When, next Wednesday evening, Hattie Morahan picks up an armful of Christmas shopping and steps on stage to open a run of Ibsen's A Doll's House, it will be for the third time in just over a year. Morahan first starred as Nora, the 1870s Norwegian wife and mother who realises her life is a sham, at the Young Vic last July, but such is the production's popularity that this is its second revival. Moreover, two other, brand new productions have been seen in recent months: in May an adaptation by Bryony Lavery received rave reviews at the Royal Exchange in Manchester, and in April Zinnie Harris's version, set in Edwardian London and first seen at the Donmar Warehouse in London with Gillian Anderson in the lead role, was staged by the National Theatre of Scotland in Edinburgh.
Three such high-profile productions in the space of a few months is unusual. Morahan has already won the Evening Standard and Critics' Circle awards for her performance and was unlucky to miss out to Helen Mirren at the Oliviers. But the combination of the play's brisk and thriller-like plotting, and the sense shared by everyone involved that the play still speaks to audiences in ways that feel fresh and interesting, means there is no fear of overkill.

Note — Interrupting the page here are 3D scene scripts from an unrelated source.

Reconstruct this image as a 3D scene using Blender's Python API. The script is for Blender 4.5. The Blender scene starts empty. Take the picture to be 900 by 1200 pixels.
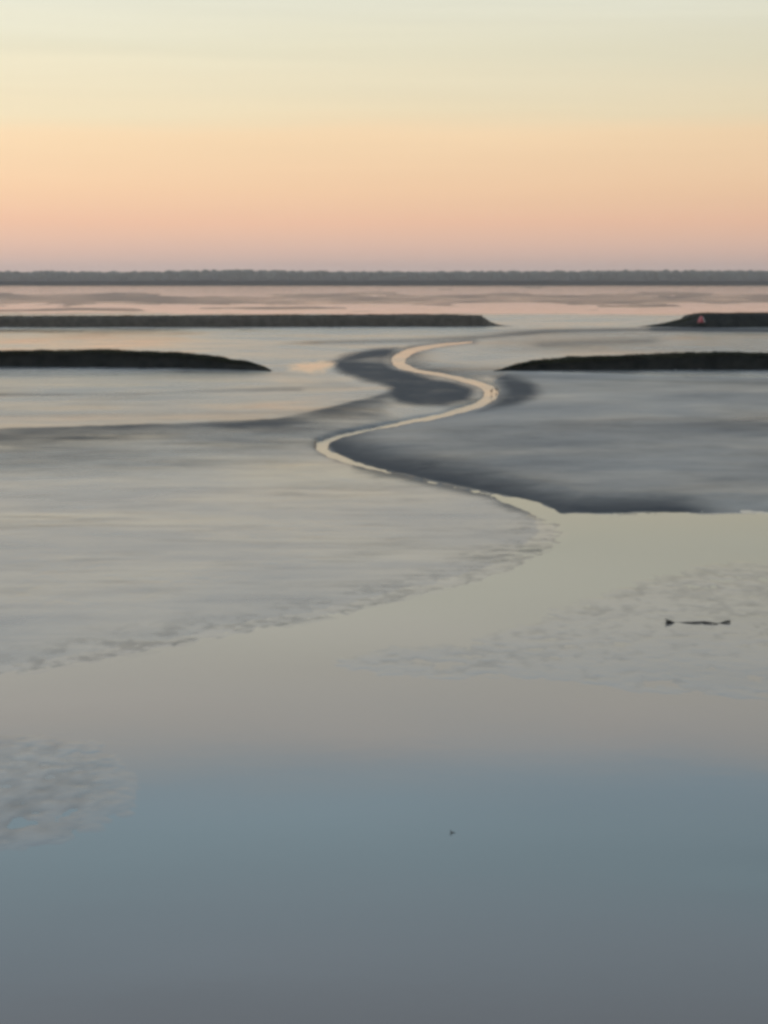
import bpy, bmesh, math, random
import numpy as np

rng = np.random.default_rng(7)
random.seed(7)
scene = bpy.context.scene
C = scene.collection
R = math.radians

# ------------------------------------------------------------------ camera
CAM_H = 6.0                      # eye height above the tidal water, metres
FPX = 2400.0                     # focal length in units of the 900 x 1200 photo grid
PITCH = math.atan(273.0 / FPX)   # looking slightly down on the flats
cp, sp = math.cos(PITCH), math.sin(PITCH)

cam_d = bpy.data.cameras.new('camera')
cam_d.sensor_fit = 'VERTICAL'
cam_d.sensor_height = 24.0
cam_d.sensor_width = 18.0
cam_d.lens = 48.0
cam_d.clip_start = 0.5
cam_d.clip_end = 30000.0
cam = bpy.data.objects.new('camera', cam_d)
C.objects.link(cam)
cam.location = (0, 0, CAM_H)
cam.rotation_euler = (R(90) - PITCH, 0, 0)
scene.camera = cam


def ground(px, py, z=0.0):
    """Survey helper: the point at height z on the plain that the photo shows at (px, py)."""
    b = (py - 600.0) / FPX
    t = (CAM_H - z) / (sp + b * cp)
    return ((px - 450.0) / FPX * t, t * (cp - b * sp), z)


def depth_scale(py):
    b = (py - 600.0) / FPX
    return CAM_H / (sp + b * cp) / FPX       # metres per photo pixel at that row


def height_at(py_base, py_top):
    """Height of an upright thing standing at row py_base whose top shows at py_top."""
    y = ground(450, py_base)[1]
    b = (py_top - 600.0) / FPX
    return CAM_H - y * (sp + b * cp) / (cp - b * sp)


# ------------------------------------------------------------------ numeric helpers
_tab = rng.random((256, 256)).astype(np.float32)


def vnoise(x, y, off=0):
    x = x + off * 17.3
    y = y + off * 9.7
    xi = np.floor(x).astype(np.int64)
    yi = np.floor(y).astype(np.int64)
    fx = x - xi
    fy = y - yi
    fx = fx * fx * (3 - 2 * fx)
    fy = fy * fy * (3 - 2 * fy)
    a = _tab[xi & 255, yi & 255]
    b = _tab[(xi + 1) & 255, yi & 255]
    c = _tab[xi & 255, (yi + 1) & 255]
    d = _tab[(xi + 1) & 255, (yi + 1) & 255]
    return (a * (1 - fx) + b * fx) * (1 - fy) + (c * (1 - fx) + d * fx) * fy - 0.5


def fbm(x, y, octv=4, off=0):
    s = 0
    amp = 1.0
    for k in range(octv):
        s = s + amp * vnoise(x * 2 ** k, y * 2 ** k, off + k * 3)
        amp *= 0.55
    return s


def sstep(a, b, x):
    t = np.clip((x - a) / (b - a), 0, 1)
    return t * t * (3 - 2 * t)


def spline(pts, n=8):
    """Catmull-Rom resampling of a polyline (tuples of any length)."""
    p = np.array(pts, float)
    out = []
    for i in range(len(p) - 1):
        p0 = p[max(i - 1, 0)]
        p1, p2 = p[i], p[i + 1]
        p3 = p[min(i + 2, len(p) - 1)]
        for k in range(n):
            t = k / n
            out.append(0.5 * ((2 * p1) + (p2 - p0) * t + (2 * p0 - 5 * p1 + 4 * p2 - p3) * t * t
                              + (3 * p1 - p0 - 3 * p2 + p3) * t ** 3))
    out.append(p[-1])
    return np.array(out)


KY = 3.0      # rows are foreshortened, so distances along depth weigh more


def line_dist(x, y, pts, ky=KY):
    """Distance to a polyline and the interpolated third column (a width) if present."""
    pts = np.asarray(pts, float)
    best = np.full(x.shape, 1e9)
    wid = np.zeros(x.shape)
    for a, b in zip(pts[:-1], pts[1:]):
        dx, dy = b[0] - a[0], (b[1] - a[1]) * ky
        L = dx * dx + dy * dy + 1e-9
        t = np.clip(((x - a[0]) * dx + (y - a[1]) * ky * dy) / L, 0, 1)
        d = np.hypot(x - a[0] - t * dx, (y - a[1]) * ky - t * dy)
        m = d < best
        best = np.where(m, d, best)
        if pts.shape[1] > 2:
            wid = np.where(m, a[2] + t * (b[2] - a[2]), wid)
    return best, wid


def poly_sd(x, y, pts, ky=KY):
    """Signed distance to a polygon, positive inside."""
    pts = np.asarray(pts, float)
    d, _ = line_dist(x, y, np.vstack([pts, pts[:1]])[:, :2], ky)
    inside = np.zeros(x.shape, bool)
    n = len(pts)
    for i in range(n):
        x1, y1 = pts[i][:2]
        x2, y2 = pts[(i + 1) % n][:2]
        if y1 == y2:
            continue
        c = ((y1 > y) != (y2 > y)) & (x < (x2 - x1) * (y - y1) / (y2 - y1) + x1)
        inside ^= c
    return np.where(inside, d, -d)


# ------------------------------------------------------------------ object helpers
def link(name, data, parent=None):
    o = bpy.data.objects.new(name, data)
    C.objects.link(o)
    if parent is not None:
        o.parent = parent
    return o


def tag(o, label=None, cat=None, group=None, kind=None):
    if label:
        o['label'] = label
    if cat:
        o['category'] = cat
    if group:
        o['group'] = group
    if kind:
        o['kind'] = kind
    return o


def empty(name, loc, label, cat, group=None):
    o = link(name, None)
    o.location = loc
    o.empty_display_size = 0.3
    return tag(o, label, cat, group)


def np_mesh(name, verts, faces, mat, parent=None, smooth=True):
    """Mesh object from an (n,3) vertex array and an (m,k) face index array."""
    verts = np.asarray(verts, np.float32)
    faces = np.asarray(faces, np.int32)
    m, k = faces.shape
    me = bpy.data.meshes.new(name)
    me.vertices.add(len(verts))
    me.vertices.foreach_set('co', verts.ravel())
    me.loops.add(m * k)
    me.loops.foreach_set('vertex_index', faces.ravel())
    me.polygons.add(m)
    me.polygons.foreach_set('loop_start', np.arange(0, m * k, k, dtype=np.int32))
    me.polygons.foreach_set('use_smooth', np.full(m, smooth))
    me.update(calc_edges=True)
    me.materials.append(mat)
    return link(name, me, parent)


def grid_faces(nr, nc):
    i = np.arange(nr - 1)[:, None] * nc + np.arange(nc - 1)[None, :]
    i = i.ravel()
    return np.stack([i, i + 1, i + nc + 1, i + nc], 1)


# ------------------------------------------------------------------ materials
def new_mat(name):
    m = bpy.data.materials.new(name)
    m.use_nodes = True
    nt = m.node_tree
    nt.nodes.clear()
    out = nt.nodes.new('ShaderNodeOutputMaterial')
    return m, nt, out


def nd(nt, kind, **kw):
    n = nt.nodes.new(kind)
    for k, v in kw.items():
        setattr(n, k, v)
    return n


def noise_node(nt, vec, scale, detail=4, rough=0.55, dist=0.0):
    n = nd(nt, 'ShaderNodeTexNoise')
    n.inputs['Scale'].default_value = scale
    n.inputs['Detail'].default_value = detail
    n.inputs['Roughness'].default_value = rough
    n.inputs['Distortion'].default_value = dist
    nt.links.new(vec, n.inputs['Vector'])
    return n


def math_node(nt, op, a, b=None, clamp=False):
    n = nd(nt, 'ShaderNodeMath', operation=op, use_clamp=clamp)
    for i, v in enumerate((a, b)):
        if v is None:
            continue
        if isinstance(v, (int, float)):
            n.inputs[i].default_value = v
        else:
            nt.links.new(v, n.inputs[i])
    return n.outputs[0]


def simple_mat(name, c1, c2, scale=3.0, rough=0.8, spec=0.3, bump=0.0):
    m, nt, out = new_mat(name)
    geo = nd(nt, 'ShaderNodeNewGeometry')
    n = noise_node(nt, geo.outputs['Position'], scale, 5)
    r = nd(nt, 'ShaderNodeValToRGB')
    r.color_ramp.elements[0].position = 0.35
    r.color_ramp.elements[1].position = 0.68
    r.color_ramp.elements[0].color = (*c1, 1)
    r.color_ramp.elements[1].color = (*c2, 1)
    nt.links.new(n.outputs['Fac'], r.inputs[0])
    b = nd(nt, 'ShaderNodeBsdfPrincipled')
    nt.links.new(r.outputs[0], b.inputs['Base Color'])
    b.inputs['Roughness'].default_value = rough
    b.inputs['Specular IOR Level'].default_value = spec
    if bump:
        bp = nd(nt, 'ShaderNodeBump')
        bp.inputs['Strength'].default_value = bump
        bp.inputs['Distance'].default_value = 0.05
        nt.links.new(n.outputs['Fac'], bp.inputs['Height'])
        nt.links.new(bp.outputs[0], b.inputs['Normal'])
    nt.links.new(b.outputs[0], out.inputs[0])
    return m


def mud_material():
    m, nt, out = new_mat('tidal_mud')
    geo = nd(nt, 'ShaderNodeNewGeometry')
    pos = geo.outputs['Position']
    att = nd(nt, 'ShaderNodeAttribute', attribute_name='wet')
    n1 = noise_node(nt, pos, 0.09, 6, 0.62, 0.6)
    n2 = noise_node(nt, pos, 0.55, 6, 0.62, 0.4)
    n3 = noise_node(nt, pos, 3.2, 5, 0.6)
    s = math_node(nt, 'SUBTRACT', n1.outputs['Fac'], 0.5)
    s2 = math_node(nt, 'SUBTRACT', n2.outputs['Fac'], 0.5)
    s3 = math_node(nt, 'SUBTRACT', n3.outputs['Fac'], 0.5)
    v = math_node(nt, 'ADD', math_node(nt, 'MULTIPLY', s, 1.0), math_node(nt, 'MULTIPLY', s2, 0.55))
    v = math_node(nt, 'ADD', v, math_node(nt, 'MULTIPLY', s3, 0.25))
    # patchiness is strongest where the surface is half drained
    w = att.outputs['Fac']
    half = math_node(nt, 'MULTIPLY', w, math_node(nt, 'SUBTRACT', 1.15, w))
    fac = math_node(nt, 'ADD', w, math_node(nt, 'MULTIPLY', v, math_node(nt, 'MULTIPLY', half, 3.0)), clamp=True)
    # drained mud: grey blue silt, matt
    cr = nd(nt, 'ShaderNodeValToRGB')
    cr.color_ramp.elements[0].color = (0.016, 0.020, 0.026, 1)
    cr.color_ramp.elements[1].color = (0.036, 0.038, 0.041, 1)
    cr.color_ramp.elements[0].position = 0.3
    cr.color_ramp.elements[1].position = 0.7
    nt.links.new(n2.outputs['Fac'], cr.inputs[0])
    dry = nd(nt, 'ShaderNodeBsdfPrincipled')
    snd = nd(nt, 'ShaderNodeAttribute', attribute_name='sand')
    mxc = nd(nt, 'ShaderNodeMixRGB')
    mxc.inputs[2].default_value = (0.20, 0.135, 0.095, 1)        # drier sandbars far out
    nt.links.new(snd.outputs['Fac'], mxc.inputs[0])
    nt.links.new(cr.outputs[0], mxc.inputs[1])
    nt.links.new(mxc.outputs[0], dry.inputs['Base Color'])
    dry.inputs['Roughness'].default_value = 0.72
    dry.inputs['Specular IOR Level'].default_value = 0.08
    film = nd(nt, 'ShaderNodeBsdfPrincipled')
    pal = nd(nt, 'ShaderNodeAttribute', attribute_name='pale')
    fcol = nd(nt, 'ShaderNodeMixRGB')
    fcol.inputs[1].default_value = (0.05, 0.053, 0.055, 1)
    fcol.inputs[2].default_value = (0.132, 0.114, 0.104, 1)
    nt.links.new(pal.outputs['Fac'], fcol.inputs[0])
    nt.links.new(fcol.outputs[0], film.inputs['Base Color'])
    dcol = nd(nt, 'ShaderNodeMixRGB')
    dcol.inputs[2].default_value = (0.075, 0.069, 0.062, 1)
    nt.links.new(pal.outputs['Fac'], dcol.inputs[0])
    nt.links.new(mxc.outputs[0], dcol.inputs[1])
    nt.links.new(dcol.outputs[0], dry.inputs['Base Color'])
    film.inputs['IOR'].default_value = 1.33
    rpl = nd(nt, 'ShaderNodeAttribute', attribute_name='ripple')
    fr = math_node(nt, 'ADD', rpl.outputs['Fac'], math_node(nt, 'MULTIPLY', s, 0.42))
    fr = math_node(nt, 'MAXIMUM', fr, 0.08)
    nt.links.new(fr, film.inputs['Roughness'])
    bp = nd(nt, 'ShaderNodeBump')
    bp.inputs['Strength'].default_value = 0.25
    bp.inputs['Distance'].default_value = 0.03
    nt.links.new(n3.outputs['Fac'], bp.inputs['Height'])
    nt.links.new(bp.outputs[0], dry.inputs['Normal'])
    bp2 = nd(nt, 'ShaderNodeBump')
    bp2.inputs['Strength'].default_value = 0.08
    bp2.inputs['Distance'].default_value = 0.03
    nt.links.new(n3.outputs['Fac'], bp2.inputs['Height'])
    nt.links.new(bp2.outputs[0], film.inputs['Normal'])
    mx = nd(nt, 'ShaderNodeMixShader')
    nt.links.new(fac, mx.inputs[0])
    nt.links.new(dry.outputs[0], mx.inputs[1])
    nt.links.new(film.outputs[0], mx.inputs[2])
    nt.links.new(mx.outputs[0], out.inputs[0])
    return m


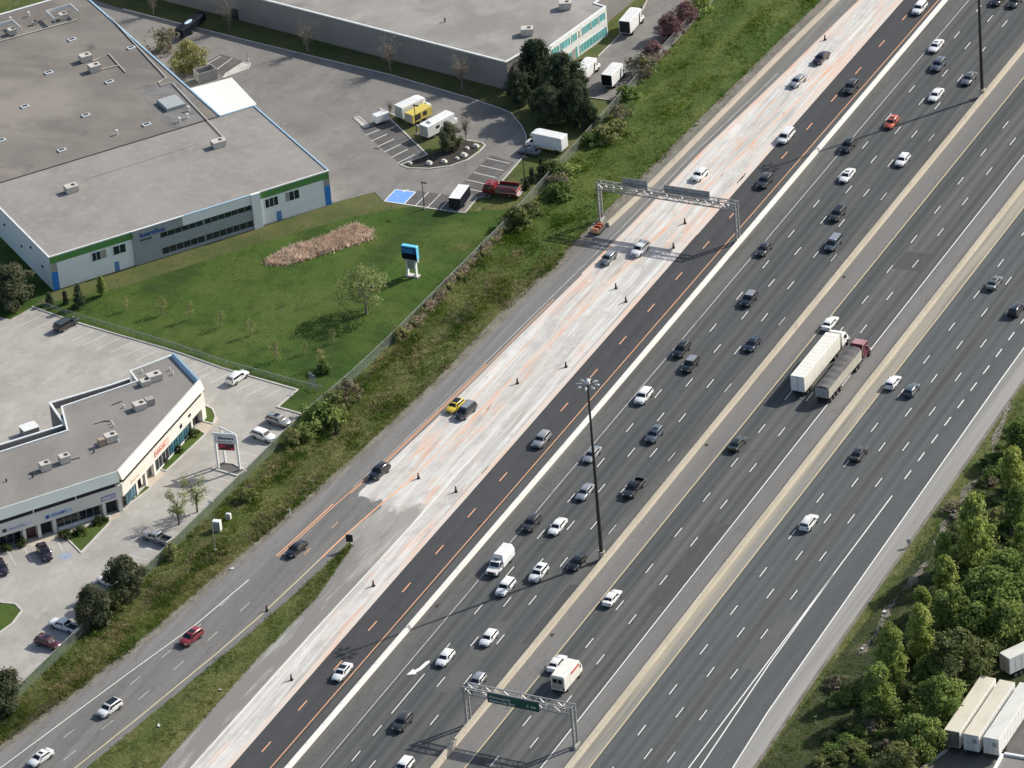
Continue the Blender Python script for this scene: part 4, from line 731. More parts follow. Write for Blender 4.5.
for k, p, l, x, y, h in [
 ('pickup', 'white', 'white pickup parked by the fence beside the maroon SUV', 64.5, 625, ((76, 629), (53, 621))), ('suv', 'maroon', 'maroon SUV parked nose to the fence', 48, 642, ((38, 639), (58, 646))),
 ('suv', 'plum', 'dark plum SUV parked before the plaza front', 44.5, 552, ((40, 545), (50, 561))), ('sedan', 'plum', 'dark sedan parked at the left picture edge before the plaza', 1, 566, ((-3, 558), (6, 574))),
 ('pickup', 'silver', 'silver pickup truck driving past the thin trees', 157, 537, ((170, 541), (144, 532))), ('suv', 'white', 'white crossover parked right of the three post sign', 263.5, 435, ((252, 432), (275, 440))),
 ('suv', 'silver', 'silver SUV parked at the lawn corner', 278.5, 420, ((268, 417), (290, 424))), ('van', 'dark', 'black minivan parked under the small conifers', 66, 323.5, ((58, 328), (74, 319))),
 ('suv', 'white', 'white SUV parked along the lawn edge', 237.5, 376.5, ((228, 383), (247, 370))), ('sedan', 'slate', 'slate sedan parked beside the white box truck', 530, 150.5, ((541, 153), (518, 148))),
 ('hatch', 'white', 'white hatchback parked under the two dark pines', 108, 580, ((118, 584), (98, 576)))]:
    car(k, p, l, x, y, h, .75, ('sun',) if k == 'suv' and p != 'white' else (), None, PG)

def wheels(t, ys, w_, r, dual=True, skip=None):
    m = MB(); wd = .3 if not dual else .55; m.tube([(-wd/2, 0, 0), (wd/2, 0, 0)], r, 14); me = m.mesh('wheel', 40); q = MB(); q.tube([(-wd/2-.012, 0, 0), (wd/2+.012, 0, 0)], r*.55, 10); rm = q.mesh('rim')
    for y in ys:
        for s in (-1, 1): wv = put('wheel', me, RUBBER, t, (s*(w_/2-wd/2), y, r)); put('rim', rm, RIM, wv)
def tractor(t, y0, paint, fair=True, w_=2.5, hc=3.0):
    """conventional tractor unit, rear of cab at y0, nose towards +Y"""
    b = MB(); b.box(-w_/2+.05, w_/2-.05, y0, y0+2.0, 1.0, hc, ch=.12)
    if fair: b.add([(-1.15, y0-.1, 2.95), (1.15, y0-.1, 2.95), (1.1, y0+1.7, 2.95), (-1.1, y0+1.7, 2.95), (-1.1, y0-.1, 3.85), (1.1, y0-.1, 3.85), (1.0, y0+.5, 3.8), (-1.0, y0+.5, 3.8)], [(3, 2, 1, 0), (4, 5, 6, 7), (0, 1, 5, 4), (1, 2, 6, 5), (2, 3, 7, 6), (3, 0, 4, 7)])
    b.add([(x*s, y, z) for y, x, z in ((y0+2.0, 1.0, 2.05), (y0+3.3, .85, 1.75), (y0+3.6, .8, 1.45)) for s in (-1, 1)]+[(x*s, y, .75) for y, x in ((y0+2.0, 1.1), (y0+3.3, 1.05), (y0+3.6, .95)) for s in (-1, 1)],
          [(0, 1, 3, 2), (2, 3, 5, 4), (0, 2, 8, 6), (2, 4, 10, 8), (3, 1, 7, 9), (5, 3, 9, 11), (4, 5, 11, 10), (0, 6, 7, 1)])
    c = b.build('cab', paint, t, 30)
    m = MB(); m.add([(-.95, y0+2.012, 2.15), (.95, y0+2.012, 2.15), (.92, y0+1.99, 2.85), (-.92, y0+1.99, 2.85)], [(0, 3, 2, 1)]); m.build('windshield', GLASS, c)
    for s in (-1, 1): m = MB(); x = s*(w_/2-.045); m.quad((x, y0+1.0, 2.05), (x, y0+1.8, 2.05), (x, y0+1.75, 2.7), (x, y0+1.0, 2.7)); m.build('side_window', GLASS, c); m = MB(); m.tube([(s*1.32, y0+1.75, 1.9), (s*1.32, y0+1.75, 2.6)], .12, 6); m.build('mirror', CHROME, c)
    m = MB(); m.box(-.6, .6, y0+3.58, y0+3.64, .85, 1.4); m.build('grille', CHROME, c); m = MB(); m.box(-1.1, 1.1, y0+3.4, y0+3.75, .45, .78, ch=.05); m.build('bumper', CHROME, t)
    for s in (-1, 1): m = MB(); m.box(s*.9-.15, s*.9+.15, y0+3.35, y0+3.6, .95, 1.2, ch=.04); m.build('headlight', LAMP, c); m = MB(); m.tube([(s*1.2, y0-.15, 1), (s*1.2, y0-.15, 3.7)], .09, 7); m.build('exhaust_stack', CHROME, t); m = MB(); m.tube([(s*.95, y0+.1, .75), (s*.95, y0+1.4, .75)], .32, 8); m.build('fuel_tank', CHROME, t)
    m = MB(); m.box(-.5, .5, y0-4.6, y0+.1, .8, 1.05); m.build('chassis', BLACKP, t); wheels(t, (y0+2.75,), 2.5, .5, False); wheels(t, (y0-1.9, y0-3.2), 2.5, .5)
# white semi truck
def tail_at(px, py, z): x, y, _ = at(px, py, z); return x, y
x, y = tail_at(798, 391.5, 1.1)
t = thing('semi_truck', 'white semi truck with long white box trailer beside the tan barrier', 'truck', (x, y, .01), R(-.4)); TL = 15.9
b = MB(); b.box(-1.3, 1.3, 0, TL, 1.15, 4.1, ch=.03); tr = b.build('trailer_box', WHITE_T, t)
b = MB(); b.box(-1.27, -.03, -.03, -.002, 1.2, 4.0); b.build('rear_door', WHITE, tr); b = MB(); b.box(.03, 1.27, -.03, -.002, 1.2, 4.0); b.build('rear_door', WHITE, tr); b = MB(); b.box(-.03, .03, -.045, -.004, 1.2, 4.0); b.build('door_bar', STEEL_D, tr)
b = MB()
for k in range(1, 13): b.box(-1.28, 1.28, k*1.22-.025, k*1.22+.025, 4.1, 4.112); b.box(1.3, 1.31, k*1.22-.025, k*1.22+.025, 1.2, 4.05)
b.build('seams', SIL2, tr)
b = MB(); b.box(-.55, .55, .2, TL-.3, .85, 1.14); b.box(-1.2, 1.2, -.05, .1, .5, .62); b.build('chassis', BLACKP, t); wheels(t, (1.4, 2.7), 2.55, .5); tractor(t, TL+1.0, WHITE)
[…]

In fact, Morahan, speaking to me just before Thursday's dress rehearsal, says she feels "liberated" to be occupying the role again, while director Carrie Cracknell says that even the last few days of rehearsals have thrown up new insights into Ibsen's endlessly complex characters. "There is something timeless about it," Morahan says, "which is what's so shocking. You try to keep it in its box of 19th-century Scandinavia, but the things Ibsen writes mean it ceases to be about a particular milieu and becomes about marriage (or partnership) and money. These are universal anxieties, and it seems from talking to people that it resonates in the most visceral way, especially if they are or have been in a difficult relationship. Someone said to me the other night, 'That's the play that broke my parents' marriage up.' It shines a very harsh light on the messy heart of relationships, and how difficult it can be to be honest with another human being even if you love them.